How do you solve the problem of witnesses?
Recently I have been considering how we approach witness evidence in arbitration and, more particularly, the situation where witnesses are 100% convinced of their evidence but the evidence cannot be true. As arbitrators, we often discuss the difficulties of weighing the evidence and taking into account whether a witness has been excessively prepared. We prepare ourselves for the possibility that witnesses deliberately highlight positive facts and minimise negative ones. But do we really consider the situation that I suspect arises much more frequently than any of us appreciate, namely where a witness is honest and compelling in his or her evidence, but is completely mistaken?
The issue of the unreliability of witness evidence was considered by Leggatt J in Gestmin SGPS SA v Credit Suisse (UK) Ltd [2013] EWHC 3560. He stated:
“16…Two common (and related) errors are to suppose: (1) that the stronger and more vivid is our feeling or experience of recollection, the more likely the recollection is to be accurate; and (2) that the more confident another person is in their recollection, the more likely their recollection is to be accurate.”
It is worth setting out his later observations: “The process of civil litigation itself subjects the memories of witnesses to powerful biases. The nature of litigation is such that witnesses often have a stake in a particular version of events. This is obvious where the witness is a party or has a tie of loyalty (such as an employment relationship) to a party to the proceedings. Other, more subtle influences include allegiances created by the process of preparing a witness statement and of coming to court to give evidence to one side of the dispute. A desire to assist, or at least not prejudice, the party who called the witness or that party’s lawyers, as well as a natural desire to give a good impression in a public forum, can be significant motivating forces.
Considerable interference with memory is also introduced in civil litigation by the procedure of preparing for trial. A witness is asked to make a statement, often (as in the present case) when a long time has already elapsed since the relevant events. The statement is usually drafted for the witness by a lawyer who is inevitably conscious of the significance for the issues in the case of what the witness does or does not say. The statement is made after the witness’s memory has been “refreshed” by reading documents. The documents considered often include statements of case and 10 other argumentative material as well as documents which the witness did not see at the time or which came into existence after the events which he or she is being asked to record. The statement may go through several iterations before it is finalised. Then, usually, months later, the witness will be asked to re-read his or her statement and review documents again before giving evidence in court. The effect of this process is to establish in the mind of the witness the matters recorded in his or her own statement and other written material, whether they be true or false, and to cause the witness’s memory of events to be based increasingly on this material and later interpretations of it rather than on the original experience of the events.”
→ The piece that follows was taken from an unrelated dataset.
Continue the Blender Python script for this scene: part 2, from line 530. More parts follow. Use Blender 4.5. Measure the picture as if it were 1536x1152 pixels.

All this is very well put, but relatively unsurprising. What I had not properly appreciated was the way that a mind can independently convince itself that an incident had occurred, when it had not. For example, in December 2001 President George W Bush said that he had seen the first plane hit the twin towers on the TV on 9/11 prior to going into the elementary school classroom to read to the children. In fact, there was no live footage of the first plane hitting the tower so he could not have seen it before going into the classroom. Yet he was convinced he had seen it. His brain must have combined information he acquired later with the actual experience he had (of going into the classroom then being told of the tragedy) to establish a new experience in his memory.
We all know that memory is highly fallible. What gets encoded into memory, essentially what parts of the experience the individual decides to store, is fairly random, that information then gets integrated with other information that has already been stored in a person's long-term, autobiographical memory. What is retrieved later from that memory is shaped by the recollection of the event, coupled with the influences of later experiences which can be overlayed on the original memory, like President Bush’s recollection of 9/11. A highly imperfect process when it is relied upon to convince an arbitrator or judge to rule in a party’s favour.
So what does this all mean for an arbitrator seeking to evaluate witness evidence? Although I have been on both sides of the witness preparation debate, as I am qualified in both the US (where witness coaching is standard) and the UK (where it is not permitted), as an arbitrator I am wary of over-prepared witnesses. Yet the problem of memory fallibility plagues unprepared witnesses as well, with perhaps even a great effect on the decision maker. I seek to constantly cross-check the witness evidence against contemporaneous documents, I take into account when the witness was first asked about their evidence and in I test witnesses’ recollections of meetings and conversations against the available written evidence. All this does not mean that oral evidence serves no purpose but I would say that the utility of witness evidence can be disproportionate to its length. As counsel on a case back in 1999 one of my cases turned on a 3 page witness statement, written by the witness (unheard of these days), in relation to a USD$30 million ICC case.
I would say that the value of witness evidence lies in the opportunity which cross-examination affords to subject the documentary record to critical scrutiny and to assist the arbitration in understanding the industry and background to the dispute rather than what the witness recalls of particular conversations and events.